Replica of national monument sparks controversy in Santa Fe

New Mexico

A statue in downtown Santa Fe is raising eyebrows. While the city says the 12-foot-tall structure symbolizes the growing economy, people KRQE News 13 spoke to were confused by it. 

A symbol of history or a symbol of death?
 
“It’s really beautiful,” said Patricia Price, visiting from Los Angeles. 
 
“It felt very inappropriate and upsetting to me,” said Matthew Chase-Daniel with the Santa Fe Arts in Public Places Committee.
 
In front of the Community Convention Center in downtown Santa Fe sits a replica of the Trinity Site’s National Landmark.

“I heard that the Cosmo’s production crew was filming out at the Santa Fe studios had this,” said Randy Randall, Executive Director of Tourism in Santa Fe. 
 
The Trinity Site is part of New Mexico’s history, the place where the U.S. tested the atomic bomb before it was dropped on Hiroshima in August 1945.
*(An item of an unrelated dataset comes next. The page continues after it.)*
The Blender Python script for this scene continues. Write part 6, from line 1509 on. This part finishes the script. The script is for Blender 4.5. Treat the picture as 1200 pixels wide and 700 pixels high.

The sci-fi docu-series re-created the structure using the exact dimensions of the original, which sits on the White Sands Missile Range southeast of Soccoro. 

“It’s hollow inside,” Randall said. “It was a wooden structure that they put Styrofoam on top of.”

The producers planned to destroy the piece before Randall stepped in, asking to keep it.

“There was no charge to the city, it was donated by the production,” Randall said.

The Tourism Department says it not only symbolizes Santa Fe’s history with the atomic bomb, but the growing movie industry.

“For me the real value is to show how our local film artist people can produce something that looks so real,” Randall added.

It’s the similarities that many have issues with. 

“I do feel like it glorifies a very dark time,” Chase-Daniel said.

“I think it’s very deceptive and a problem for the people that come here,” said Willen Malten, Santa Fe resident.

“I wondered why it’s here if it isn’t where it actually happened,” Price said. 

“It’s a prop. That’s all it is,” Randall said. “And there’s no underlying meaning to it being here.”

People who KRQE News 13 spoke to say they would rather see the prop taken to schools to be used as a teaching tool.